**DATASET SECTION**
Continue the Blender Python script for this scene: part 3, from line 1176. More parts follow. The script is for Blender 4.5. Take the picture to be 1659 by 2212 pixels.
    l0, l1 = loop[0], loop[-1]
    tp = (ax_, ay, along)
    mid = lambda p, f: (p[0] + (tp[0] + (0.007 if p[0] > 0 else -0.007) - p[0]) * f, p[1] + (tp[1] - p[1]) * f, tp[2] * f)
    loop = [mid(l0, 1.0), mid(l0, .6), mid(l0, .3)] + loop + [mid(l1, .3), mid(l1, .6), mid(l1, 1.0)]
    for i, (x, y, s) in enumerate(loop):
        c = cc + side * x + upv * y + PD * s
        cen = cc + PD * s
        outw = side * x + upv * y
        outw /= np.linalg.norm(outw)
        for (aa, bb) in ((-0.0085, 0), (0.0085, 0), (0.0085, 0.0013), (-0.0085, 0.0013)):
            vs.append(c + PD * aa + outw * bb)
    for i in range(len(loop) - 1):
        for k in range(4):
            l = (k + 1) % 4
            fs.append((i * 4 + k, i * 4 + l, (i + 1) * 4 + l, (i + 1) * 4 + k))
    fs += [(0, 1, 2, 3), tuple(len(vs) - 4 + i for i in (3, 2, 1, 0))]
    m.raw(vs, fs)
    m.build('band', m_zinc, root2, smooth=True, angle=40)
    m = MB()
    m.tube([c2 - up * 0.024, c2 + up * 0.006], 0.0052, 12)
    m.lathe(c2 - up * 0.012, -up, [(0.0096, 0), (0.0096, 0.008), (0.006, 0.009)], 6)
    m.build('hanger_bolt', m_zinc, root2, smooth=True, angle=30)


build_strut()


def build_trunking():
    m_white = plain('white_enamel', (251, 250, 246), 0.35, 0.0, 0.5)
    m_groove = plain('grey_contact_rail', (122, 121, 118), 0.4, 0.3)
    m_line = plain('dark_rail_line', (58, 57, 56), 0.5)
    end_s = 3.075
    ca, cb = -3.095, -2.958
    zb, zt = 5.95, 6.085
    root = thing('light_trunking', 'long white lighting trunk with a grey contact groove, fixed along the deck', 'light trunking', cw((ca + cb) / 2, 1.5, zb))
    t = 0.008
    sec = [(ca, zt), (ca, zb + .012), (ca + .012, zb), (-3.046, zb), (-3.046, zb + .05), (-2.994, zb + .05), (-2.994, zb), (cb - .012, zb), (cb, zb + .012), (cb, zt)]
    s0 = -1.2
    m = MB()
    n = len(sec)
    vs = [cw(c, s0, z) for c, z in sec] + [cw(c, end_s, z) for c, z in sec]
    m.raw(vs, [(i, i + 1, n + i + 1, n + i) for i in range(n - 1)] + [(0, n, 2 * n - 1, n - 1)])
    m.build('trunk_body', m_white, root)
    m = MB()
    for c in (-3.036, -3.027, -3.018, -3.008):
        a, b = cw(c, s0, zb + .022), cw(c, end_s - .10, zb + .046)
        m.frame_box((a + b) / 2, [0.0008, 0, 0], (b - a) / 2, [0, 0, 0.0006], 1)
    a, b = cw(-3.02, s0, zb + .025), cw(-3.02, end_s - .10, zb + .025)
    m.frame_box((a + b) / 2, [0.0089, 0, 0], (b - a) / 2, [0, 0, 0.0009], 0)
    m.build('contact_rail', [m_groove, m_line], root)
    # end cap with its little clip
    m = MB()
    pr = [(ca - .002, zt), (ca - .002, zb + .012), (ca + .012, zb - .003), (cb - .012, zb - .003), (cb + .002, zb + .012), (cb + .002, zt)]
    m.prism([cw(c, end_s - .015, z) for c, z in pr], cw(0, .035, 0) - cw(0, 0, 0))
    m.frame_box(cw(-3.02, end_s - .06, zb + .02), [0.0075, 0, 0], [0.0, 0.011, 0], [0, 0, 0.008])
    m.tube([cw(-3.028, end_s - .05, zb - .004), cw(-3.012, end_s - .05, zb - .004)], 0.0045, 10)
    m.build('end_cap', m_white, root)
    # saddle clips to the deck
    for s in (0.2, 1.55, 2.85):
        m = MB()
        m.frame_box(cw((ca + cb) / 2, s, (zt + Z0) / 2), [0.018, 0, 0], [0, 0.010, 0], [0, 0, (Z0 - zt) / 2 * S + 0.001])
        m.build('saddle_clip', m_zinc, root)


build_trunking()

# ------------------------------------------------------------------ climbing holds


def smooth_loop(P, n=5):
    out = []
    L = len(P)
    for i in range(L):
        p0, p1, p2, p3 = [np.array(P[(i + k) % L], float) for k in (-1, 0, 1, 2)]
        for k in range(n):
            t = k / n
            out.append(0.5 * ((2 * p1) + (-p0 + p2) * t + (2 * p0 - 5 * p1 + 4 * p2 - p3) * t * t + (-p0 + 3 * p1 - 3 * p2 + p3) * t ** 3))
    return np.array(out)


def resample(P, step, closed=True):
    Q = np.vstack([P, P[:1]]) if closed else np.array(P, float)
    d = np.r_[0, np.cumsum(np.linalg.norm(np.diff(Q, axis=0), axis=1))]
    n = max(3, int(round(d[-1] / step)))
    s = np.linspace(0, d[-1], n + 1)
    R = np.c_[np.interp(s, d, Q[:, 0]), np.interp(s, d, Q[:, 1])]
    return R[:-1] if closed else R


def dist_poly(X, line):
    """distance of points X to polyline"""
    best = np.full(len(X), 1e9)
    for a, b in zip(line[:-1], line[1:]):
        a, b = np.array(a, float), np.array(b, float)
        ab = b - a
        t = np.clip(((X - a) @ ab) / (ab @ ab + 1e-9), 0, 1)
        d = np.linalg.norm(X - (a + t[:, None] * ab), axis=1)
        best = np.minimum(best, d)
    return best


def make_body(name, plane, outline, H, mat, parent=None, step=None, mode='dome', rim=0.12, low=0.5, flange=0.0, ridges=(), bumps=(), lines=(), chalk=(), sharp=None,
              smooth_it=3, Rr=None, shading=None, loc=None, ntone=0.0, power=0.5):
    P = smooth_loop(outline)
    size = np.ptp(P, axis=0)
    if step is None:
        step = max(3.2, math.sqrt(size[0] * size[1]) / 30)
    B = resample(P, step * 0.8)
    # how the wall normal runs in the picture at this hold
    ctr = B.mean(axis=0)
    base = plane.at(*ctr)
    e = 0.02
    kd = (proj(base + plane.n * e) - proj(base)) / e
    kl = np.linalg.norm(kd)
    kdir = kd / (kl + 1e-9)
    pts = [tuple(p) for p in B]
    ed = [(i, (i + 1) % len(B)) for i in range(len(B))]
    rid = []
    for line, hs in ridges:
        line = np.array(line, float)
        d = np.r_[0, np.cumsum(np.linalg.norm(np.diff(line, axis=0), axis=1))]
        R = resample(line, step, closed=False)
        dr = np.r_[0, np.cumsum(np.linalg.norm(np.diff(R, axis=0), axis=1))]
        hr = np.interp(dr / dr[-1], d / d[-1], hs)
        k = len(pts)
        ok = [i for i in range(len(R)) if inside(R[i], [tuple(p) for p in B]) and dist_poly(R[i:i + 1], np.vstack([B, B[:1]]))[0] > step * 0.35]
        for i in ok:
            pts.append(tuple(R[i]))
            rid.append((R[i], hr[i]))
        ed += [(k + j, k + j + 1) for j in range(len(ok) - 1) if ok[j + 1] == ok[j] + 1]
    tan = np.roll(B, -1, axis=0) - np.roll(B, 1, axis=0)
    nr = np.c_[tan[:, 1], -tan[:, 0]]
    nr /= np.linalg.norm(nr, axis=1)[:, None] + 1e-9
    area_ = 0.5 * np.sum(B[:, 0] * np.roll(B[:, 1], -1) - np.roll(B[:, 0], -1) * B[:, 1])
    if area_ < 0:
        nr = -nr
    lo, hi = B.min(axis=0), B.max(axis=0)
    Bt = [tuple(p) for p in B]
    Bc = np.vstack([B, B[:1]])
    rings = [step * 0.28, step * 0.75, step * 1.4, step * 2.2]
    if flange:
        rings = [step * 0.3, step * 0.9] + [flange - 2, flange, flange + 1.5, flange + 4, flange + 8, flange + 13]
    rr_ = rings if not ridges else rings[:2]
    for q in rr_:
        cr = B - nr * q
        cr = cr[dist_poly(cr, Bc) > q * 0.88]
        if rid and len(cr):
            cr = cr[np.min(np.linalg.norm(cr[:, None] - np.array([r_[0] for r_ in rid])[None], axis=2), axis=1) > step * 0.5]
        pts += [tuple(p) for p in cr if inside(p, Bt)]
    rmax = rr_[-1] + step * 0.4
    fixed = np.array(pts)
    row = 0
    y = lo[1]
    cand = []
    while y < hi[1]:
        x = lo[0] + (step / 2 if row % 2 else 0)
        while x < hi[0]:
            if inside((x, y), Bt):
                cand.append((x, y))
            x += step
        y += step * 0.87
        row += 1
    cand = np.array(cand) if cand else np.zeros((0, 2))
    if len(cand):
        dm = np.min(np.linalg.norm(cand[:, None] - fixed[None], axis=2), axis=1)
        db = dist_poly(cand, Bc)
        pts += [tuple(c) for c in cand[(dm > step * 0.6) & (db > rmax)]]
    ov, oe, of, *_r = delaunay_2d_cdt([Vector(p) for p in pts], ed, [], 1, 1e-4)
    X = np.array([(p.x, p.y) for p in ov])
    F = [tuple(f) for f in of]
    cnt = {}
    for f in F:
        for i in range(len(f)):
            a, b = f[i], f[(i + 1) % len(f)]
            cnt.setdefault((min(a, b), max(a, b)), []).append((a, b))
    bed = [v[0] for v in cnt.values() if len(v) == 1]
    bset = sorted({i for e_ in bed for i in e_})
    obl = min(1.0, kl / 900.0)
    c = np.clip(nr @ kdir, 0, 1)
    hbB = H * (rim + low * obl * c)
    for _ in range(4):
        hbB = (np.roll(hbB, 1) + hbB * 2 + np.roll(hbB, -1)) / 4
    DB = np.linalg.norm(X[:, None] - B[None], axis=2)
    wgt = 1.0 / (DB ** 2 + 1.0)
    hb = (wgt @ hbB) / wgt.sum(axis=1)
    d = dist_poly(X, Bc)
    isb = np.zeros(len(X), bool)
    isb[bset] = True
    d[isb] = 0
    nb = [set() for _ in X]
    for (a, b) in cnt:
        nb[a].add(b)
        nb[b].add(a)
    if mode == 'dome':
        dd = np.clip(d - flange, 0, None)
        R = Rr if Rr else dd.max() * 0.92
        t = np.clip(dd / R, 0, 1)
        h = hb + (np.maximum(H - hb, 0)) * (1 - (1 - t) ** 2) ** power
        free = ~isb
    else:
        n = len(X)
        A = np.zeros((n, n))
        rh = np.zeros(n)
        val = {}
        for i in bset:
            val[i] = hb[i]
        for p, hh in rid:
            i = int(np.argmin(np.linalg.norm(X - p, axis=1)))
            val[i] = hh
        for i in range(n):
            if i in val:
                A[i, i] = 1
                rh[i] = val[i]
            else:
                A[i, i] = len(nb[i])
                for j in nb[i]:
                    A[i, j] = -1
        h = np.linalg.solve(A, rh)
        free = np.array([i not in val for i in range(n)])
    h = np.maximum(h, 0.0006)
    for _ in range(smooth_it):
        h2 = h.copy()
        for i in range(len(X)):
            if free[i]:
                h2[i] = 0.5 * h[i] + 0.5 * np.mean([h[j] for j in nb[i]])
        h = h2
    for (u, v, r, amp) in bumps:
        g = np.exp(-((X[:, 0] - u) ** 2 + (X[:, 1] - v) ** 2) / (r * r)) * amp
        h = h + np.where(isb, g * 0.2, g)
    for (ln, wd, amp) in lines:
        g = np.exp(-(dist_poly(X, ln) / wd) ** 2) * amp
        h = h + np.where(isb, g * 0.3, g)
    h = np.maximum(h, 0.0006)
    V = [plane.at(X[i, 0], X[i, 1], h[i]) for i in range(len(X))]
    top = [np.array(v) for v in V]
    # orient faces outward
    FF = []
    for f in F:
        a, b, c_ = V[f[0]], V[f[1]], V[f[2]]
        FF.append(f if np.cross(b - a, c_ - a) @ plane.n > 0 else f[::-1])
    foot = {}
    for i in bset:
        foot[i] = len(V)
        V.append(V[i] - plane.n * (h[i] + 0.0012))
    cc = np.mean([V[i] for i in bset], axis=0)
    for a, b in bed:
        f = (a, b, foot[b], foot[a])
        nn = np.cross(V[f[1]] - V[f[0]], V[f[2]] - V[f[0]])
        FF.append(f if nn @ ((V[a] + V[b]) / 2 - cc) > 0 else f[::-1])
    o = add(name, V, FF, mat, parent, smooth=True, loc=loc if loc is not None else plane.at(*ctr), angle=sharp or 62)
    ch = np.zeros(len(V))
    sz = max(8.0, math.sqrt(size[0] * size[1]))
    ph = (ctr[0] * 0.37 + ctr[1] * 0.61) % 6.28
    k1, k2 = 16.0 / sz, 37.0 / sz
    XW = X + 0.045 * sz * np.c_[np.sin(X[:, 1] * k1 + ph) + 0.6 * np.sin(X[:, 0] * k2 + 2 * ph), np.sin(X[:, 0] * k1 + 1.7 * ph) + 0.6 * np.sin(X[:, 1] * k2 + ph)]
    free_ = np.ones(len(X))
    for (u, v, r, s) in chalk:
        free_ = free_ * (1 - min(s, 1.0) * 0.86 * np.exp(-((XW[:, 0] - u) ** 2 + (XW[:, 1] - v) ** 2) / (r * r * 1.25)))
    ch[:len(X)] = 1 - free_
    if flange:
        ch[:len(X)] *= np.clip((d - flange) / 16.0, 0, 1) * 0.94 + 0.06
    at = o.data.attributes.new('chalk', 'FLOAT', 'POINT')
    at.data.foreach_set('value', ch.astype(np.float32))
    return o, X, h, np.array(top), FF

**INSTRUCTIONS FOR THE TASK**
Copy exactly the lines that run from the first line of the data to the line containing "build_strut()", please, with both ends included and nothing else.

**THE RESPONSE**
Continue the Blender Python script for this scene: part 3, from line 1176. More parts follow. The script is for Blender 4.5. Take the picture to be 1659 by 2212 pixels.
    l0, l1 = loop[0], loop[-1]
    tp = (ax_, ay, along)
    mid = lambda p, f: (p[0] + (tp[0] + (0.007 if p[0] > 0 else -0.007) - p[0]) * f, p[1] + (tp[1] - p[1]) * f, tp[2] * f)
    loop = [mid(l0, 1.0), mid(l0, .6), mid(l0, .3)] + loop + [mid(l1, .3), mid(l1, .6), mid(l1, 1.0)]
    for i, (x, y, s) in enumerate(loop):
        c = cc + side * x + upv * y + PD * s
        cen = cc + PD * s
        outw = side * x + upv * y
        outw /= np.linalg.norm(outw)
        for (aa, bb) in ((-0.0085, 0), (0.0085, 0), (0.0085, 0.0013), (-0.0085, 0.0013)):
            vs.append(c + PD * aa + outw * bb)
    for i in range(len(loop) - 1):
        for k in range(4):
            l = (k + 1) % 4
            fs.append((i * 4 + k, i * 4 + l, (i + 1) * 4 + l, (i + 1) * 4 + k))
    fs += [(0, 1, 2, 3), tuple(len(vs) - 4 + i for i in (3, 2, 1, 0))]
    m.raw(vs, fs)
    m.build('band', m_zinc, root2, smooth=True, angle=40)
    m = MB()
    m.tube([c2 - up * 0.024, c2 + up * 0.006], 0.0052, 12)
    m.lathe(c2 - up * 0.012, -up, [(0.0096, 0), (0.0096, 0.008), (0.006, 0.009)], 6)
    m.build('hanger_bolt', m_zinc, root2, smooth=True, angle=30)


build_strut()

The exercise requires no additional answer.